Adventures in Bookland: First Light by Geoffrey Wellum

781594

This won’t be so much a review as an injunction: read this book. That’s right, stop reading this review right now and go and get hold of First Light however you can: buy it, borrow it, steal it if necessary (any writer in his deepest heart wants readers more than anything else, so if you can’t afford to buy his work, he’ll forgive someone who steals to read).

Right, got it? What, you mean you haven’t bought it yet? Well, let me tell you why you should. Firstly, this book has moved, in a single reading, into my top five favourite books of all time. The achievement is all the greater in that the other occupiers of that list were books I read when I was much younger, unmarked, and could receive deeper and more lasting impressions from the books I read. But First Light has broken through the dull accretions, and the dullening, of age. So, if you would be young again, read First Light.

How has it managed to do this? Because it combines two things in a quite extraordinary manner. Firstly, it is the memoir of a boy growing into manhood while flying Spitfires during the Battle of Britain. As such, it is thrilling, humbling and intense in a way that very little else could be. (As an aside, the great Australian cricketer, Keith Miller, also flew fighter planes during the Second World War. When interviewed many years later by Michael Parkinson, Parkinson asked him about how the pressure of playing top-level cricket, to which Miller gave the immortal, and precise, answer: ‘Pressure is a Messerschmitt up your arse, playing cricket is not.’)

As a straight memoir, First Light would be a good book for the almost impressionist way it brings to life the stress and tension of being a front line fighter pilot during the Second World War. But there are many other memoirs of the air war. Where First Light becomes something quite exceptional is that, unlike most of the other memoirs, it was written many years after the events it describes, when Wellum, so young during the Battle of Britain that he was nicknamed ‘Boy’ by the other members of his squadron, had become an old man. What’s more, he was an old man whose marriage had broken down and who had withdrawn from his old life.

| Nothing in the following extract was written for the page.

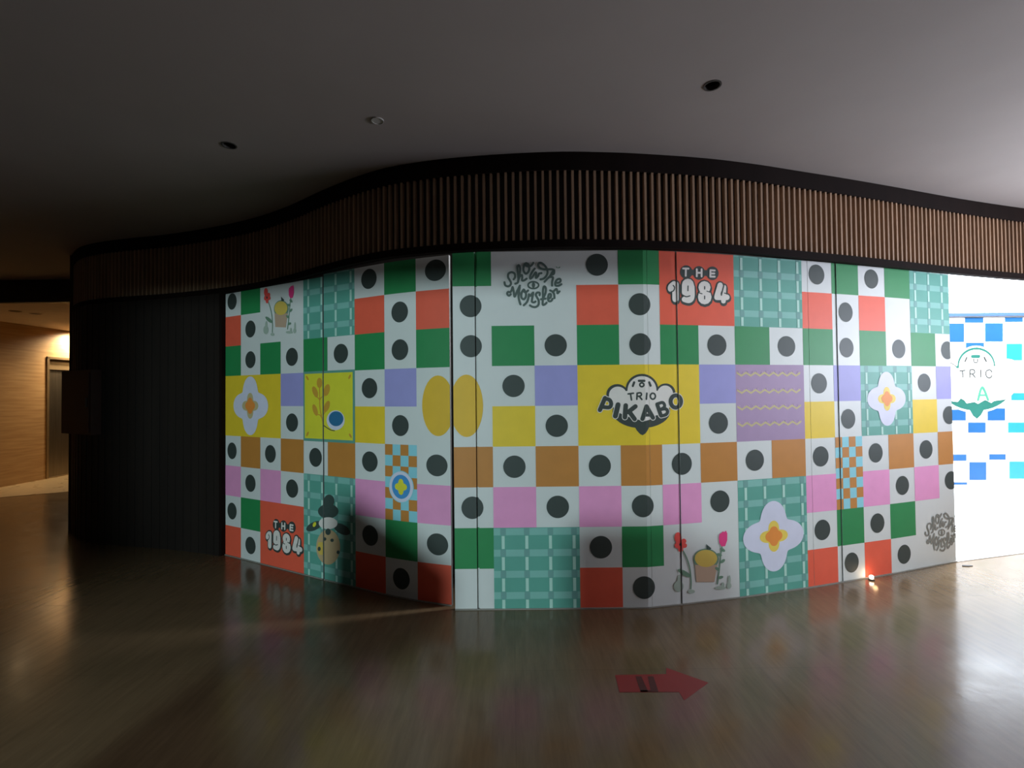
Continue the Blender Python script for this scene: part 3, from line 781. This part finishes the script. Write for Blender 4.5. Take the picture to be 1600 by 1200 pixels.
spot('corridor_light', (lp3.x, lp3.y, CH - 0.05), (lp3.x, lp3.y, 0), 18, (1.0, 0.66, 0.34), 150, 0.8, 0.05)

# reddish dark box on the corner of the left wall
def at_px_on(x):
    best = min(sel, key=lambda p: abs(800 + FPX * (Vector((p.x, p.y, 0)) - CAMP).dot(RV) / (Vector((p.x, p.y, 0)) - CAMP).dot(F) - x)); return best
b0 = at_px_on(113) ; b1 = at_px_on(160); bd = (b1 - b0).normalized(); bn = Vector((bd.y, -bd.x))
b0 = b0 - bd * 0.045; bz0 = EYE - 1.35 * CELL; bz1 = EYE + 1.02 * CELL
mid = (b0 + b1) / 2
t = thing('wall_box', (mid.x, mid.y, bz0), 'dark reddish cabinet mounted on the corner of the dark wall beside the lit corridor', 'wall cabinet')
M_box = mat('oxblood_metal', (0.035, 0.010, 0.008), 0.45)
a = MB(); a.prism([b0 + bn * .09, b1 + bn * .09, b1 + bn * .0015, b0 + bn * .0015], bz0, bz1); a.obj('body', M_box, t)
a = MB(); a.prism([b0 + bd * .03 + bn * .1, b1 - bd * .03 + bn * .1, b1 - bd * .03 + bn * .09, b0 + bd * .03 + bn * .09], bz0 + .03, bz1 - .03)
o = a.obj('cover', M_box, t)
a = MB(); hp = b1 - bd * 0.07; a.prism([hp + bn * .115, hp + bd * .015 + bn * .115, hp + bd * .015 + bn * .1, hp + bn * .1], (bz0 + bz1) / 2 - .05, (bz0 + bz1) / 2 + .05); hh = a.obj('handle', M_rim, o)
hh.parent = o; hh.matrix_parent_inverse = o.matrix_world.inverted() if False else Matrix.Translation(-t.location) @ Matrix() if False else Matrix()

# ------------------------------------------------------------------ atrium on the right
AY = 7.68
M_awhite = mat('bright_white_vinyl', (0.80, 0.80, 0.80), 0.5, 0.02)
M_ablue = mat('royal_blue_ink', (0.006, 0.075, 0.22), 0.5, 0.05)
M_acyan = mat('cyan_ink', (0.012, 0.20, 0.23), 0.5, 0.05)
M_ateal = mat('sea_green_ink', (0.010, 0.10, 0.08), 0.5, 0.05)
M_agrey = mat('silver_line_ink', (0.026, 0.03, 0.03), 0.5, 0.05)
M_apale = mat('pale_mint_ink', (0.05, 0.22, 0.15), 0.5, 0.05)
AT = at_y(1540, 489, AY).z
t = thing('atrium_hoarding', (8.2, AY, 0), 'bright blue and white checkered hoarding beyond the opening at the right', 'hoarding')
bd_ = MB(); bd_.box((4.2, AY, 0), (14.5, AY + 0.06, AT - 0.05))
a = MB(); a.box((4.2, AY - 0.02, AT - 0.05), (14.5, AY + 0.08, AT)); a.obj('top_rail', mat('blue_rail', (0.05, 0.10, 0.28), 0.4), t)
def arect(a, x0, y0, x1, y1, off_):
    P = [at_y(x, y, AY) for x, y in ((x0, y1), (x1, y1), (x1, y0), (x0, y0))]
    a.quad(*[Vector((p.x, AY - off_, p.z)) for p in P])
bl = MB(); cy = MB()
for q in ((1480, 505.3, 1506.3, 534.5), (1507.5, 496, 1536.5, 504.2), (1509, 535.5, 1537.5, 560), (1539, 505, 1567, 533.8), (1570, 496, 1598, 503),
          (1480, 640, 1509, 657), (1543, 638, 1570.5, 657), (1512.5, 660, 1540, 676), (1480, 710, 1510, 720), (1545.5, 709.5, 1571.5, 718.5),
          (1514.5, 722, 1541, 750), (1486, 753.5, 1511, 757.5), (1600, 505, 1628, 533)): arect(bl, *q, 0.001)
for q in ((1572.5, 537, 1597, 563), (1580, 614, 1608, 625.5), (1575, 660, 1604, 676), (1577, 721, 1604, 748), (1608, 640, 1640, 657)): arect(cy, *q, 0.001)
# the same checker carried on beyond the frame
for j in range(0, 9):
    for i in range(0, 10):
        if (i + j) % 2: continue
        x0 = 1632 + i * 29; y0 = 505.5 + j * 29.2
        (bl if (i * 7 + j * 3) % 4 else cy) and arect(bl if (i * 7 + j * 3) % 4 else cy, x0, y0, x0 + 28, min(y0 + 28.5, 755), 0.001)
for m_, i_ in ((bl, 1), (cy, 2)):
    for k in range(0, len(m_.v), 4): bd_.quad(*m_.v[k:k + 4], i_)
bd_.obj('board', [M_awhite, M_ablue, M_acyan], t)
# the same cloud logo, larger, on this board
lg = MB(); lm = [M_ateal, M_awhite, M_agrey, M_apale]
def A(px, py):      # crop (1480,480) scale 6.317
    p = at_y(1480 + px / 6.317, 480 + py / 6.317, AY); return p
def apoly(P, layer, mi):
    CNT[0] = (CNT[0] + 1) % 120
    V = [Vector((A(*p).x, AY - 0.001 - layer * 0.0012 - CNT[0] * 9e-6, A(*p).z)) for p in P]
    for tr in tessellate_polygon([V]): lg.poly([V[i] for i in tr], mi)
def aell(cx, cy_, rx, ry, layer, mi, a0=0, a1=360):
    apoly([(cx + rx * math.cos(math.radians(a0 + (a1 - a0) * k / 40)), cy_ + ry * math.sin(math.radians(a0 + (a1 - a0) * k / 40))) for k in range(41 if a1 - a0 < 360 else 40)], layer, mi)
def astroke(P, w_, layer, mi):
    Q = smooth_path(P, 5)
    for a_, b_ in zip(Q, Q[1:]):
        n = Vector((-(b_ - a_).y, (b_ - a_).x)).normalized() * w_ / 2
        apoly([a_ + n, b_ + n, b_ - n, a_ - n], layer, mi)
    for q_ in Q: apoly([q_ + Vector((math.cos(k * math.pi / 4), math.sin(k * math.pi / 4))) * (w_ / 2) for k in range(8)], layer, mi)
aell(285, 570, 198, 190, 1, 1); aell(285, 575, 186, 178, 2, 0); aell(285, 585, 172, 165, 3, 1)      # dome
aell(-40, 640, 160, 120, 1, 1); aell(-40, 640, 150, 108, 2, 2); aell(-40, 645, 142, 104, 3, 1)
aell(585, 650, 165, 140, 1, 1); aell(585, 655, 152, 132, 2, 2); aell(585, 662, 150, 134, 3, 1)
aell(285, 780, 365, 262, 1, 1); aell(285, 780, 350, 240, 2, 0)
apoly([(215, 1005), (255, 1070), (292, 1100), (330, 1065), (365, 1005)], 2, 0)
apoly([(-80, 640), (110, 600), (460, 600), (720, 640), (690, 800), (600, 905), (540, 915), (460, 925), (430, 945), (370, 915), (300, 955), (265, 935), (190, 950), (140, 890), (100, 935), (50, 930), (-40, 860)], 4, 1)
astroke([(190, 495), (172, 535)], 14, 5, 2); astroke([(362, 495), (382, 535)], 14, 5, 2)
astroke([(245, 485), (308, 485)], 32, 5, 0); astroke([(258, 510), (262, 540), (278, 548), (294, 540), (298, 510)], 9, 5, 2)
for P in ([(120, 630), (172, 624)], [(146, 630), (150, 690)], [(222, 620), (222, 692)], [(222, 618), (258, 618), (268, 640), (255, 656), (225, 658)], [(245, 660), (272, 692)], [(328, 620), (326, 690)],
          [(438, 640), (418, 618), (386, 628), (376, 655), (390, 690), (420, 696), (438, 675)]): astroke(P, 11, 5, 2)
for P, w_ in (([(300, 915), (342, 790), (400, 915)], 24), ([(315, 868), (385, 868)], 18)): astroke(P, w_, 5, 3)
for P, w_ in (([(95, 780), (90, 900)], 30), ([(185, 790), (110, 860), (200, 925)], 26), ([(470, 790), (480, 900), (540, 890), (545, 840), (480, 835)], 22)): astroke(P, w_, 5, 1)
lo = lg.obj('cloud_logo', lm, t); lo['label'] = 'white cloud logo with sea-green base reading TRIO PIKABO'
# glazing above that board
M_sky = emis('bright_glazing', (0.90, 0.95, 1.0), 3.0)
a = MB(); a.box((3.0, AY + 0.5, AT - 0.4), (15, AY + 0.55, 3.6))
tag(a.obj('window_1', M_sky), kind='structure')
M_frame = mat('white_window_frame', (0.7, 0.72, 0.75), 0.4)
a = MB()
for x in (4.5, 6.7, 8.9, 11.1, 13.3): a.box((x, AY + 0.42, AT - 0.4), (x + 0.06, AY + 0.5, 3.6))
a.box((3.0, AY + 0.42, 3.54), (15, AY + 0.5, 3.6))
tag(a.obj('trim_2', M_frame), kind='structure')
a = MB(); a.box((3.0, 4.6, 7.0), (15, AY + 0.6, 7.1)); tag(a.obj('ceiling_atrium', M_ceil), kind='structure')
# small dark scrap on the bright floor
p = at_z(1511, 884.5, 0)
a = MB(); a.prism([(p.x - .05, p.y - .008), (p.x + .0, p.y - .018), (p.x + .045, p.y - .006), (p.x + .03, p.y + .012), (p.x - .03, p.y + .014)], 0.0, 0.006)
tag(a.obj('scrap', mat('dark_scrap', (0.03, 0.03, 0.035), 0.7)), 'small dark scrap lying on the bright floor just past the rightmost hoarding panel', 'scrap')

# ------------------------------------------------------------------ rear part of the foyer and added light blockers, behind the camera
a = MB(); a.box((-16, -7.2, 0), (16, -7.0, CEIL)); tag(a.obj('wall_back', M_wall_dark), kind='structure')
# two added unseen boards, cut to the shadow outlines at the hoarding foot
def shade_board(poly, dist, name, lab):
    P = []
    for x, y in poly:
        s, v = ray_sv(x, y); p2 = P_at(s); q_ = Vector((p2.x, p2.y, (9 - v) * CELL))
        d_ = q_ - LAMP; P.append(LAMP + d_ * (dist / d_.y))
    n = len(P); back = [p - Vector((0, 0.02, 0)) for p in P]
    return tag(mesh_obj(name, P + back, [tuple(range(n)), tuple(range(2 * n - 1, n - 1, -1))] + [(k, (k + 1) % n, n + (k + 1) % n, n + k) for k in range(n)], M_edge), lab, 'board', 'added shadow blockers behind the viewer')

shade_board([(516, 1120), (517, 905), (519, 835), (532, 778), (556, 780), (604, 814), (650, 846), (704, 888), (704, 1150)], 2.0, 'shadow_blocker', 'tall board added behind the viewer to cast a shadow, slanting top')
shade_board([(893, 1150), (887, 953), (884, 845), (905, 818), (1040, 818), (1130, 860), (1160, 950), (1165, 1130)], 2.0, 'shadow_blocker', 'lower board added behind the viewer to cast a shadow, level top')
a = MB(); a.box((-9, -1.12, 1.763), (9, -1.0, CEIL)); tag(a.obj('lamp_cutoff_lintel', M_wall_dark), kind='structure')  # unseen lintel added to cut the spots off the slatted bulkhead

a = MB(); a.box((3.0, AY + 0.45, 3.6), (15, AY + 0.6, 7.0)); tag(a.obj('wall_atrium', mat('grey_plaster', (0.07, 0.07, 0.085), 0.8)), kind='structure')
q0 = at_z(1495, 878.5, 0); q1 = at_z(1575, 868, 0); dd = Vector((q1.x - q0.x, q1.y - q0.y)).normalized()
q0 = Vector((q0.x, q0.y)); q1 = q0 + dd * 9
a = MB(); a.prism([q0 - dd * 0.1, q1, Vector((q1.x, AY + 0.5)), Vector((3.6, AY + 0.5)), Vector((3.6, q0.y + 0.35))], 0.0, 0.004)
tag(a.obj('floor_atrium', mat('pale_grey_stone', (0.42, 0.43, 0.45), 0.3, 0.12, 3)), kind='structure')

First Light is the record of an old man looking back on his life and asking the question of whether that life was worthwhile. It is the record of humanity staring into the great unknown that awaits and asking, ‘Did I live in vain?’ There is thus, behind the tale of the young man growing up, the almost unbearable poignancy of an old man assessing his years and weighing them in the scales. This is what makes First Light so exceptional: youth recalled in age, and the great question of whether, when Geoffrey Wellum meets his maker, he will have anything to place in the scales to weigh his life as having been well lived.

Although there is an aching sense that Wellum himself is unsure of the answer, to the reader there is no doubt: that we live to read what you have written is testament to your life and its worth.

Thank you, Mr Wellum, for your life and for your book.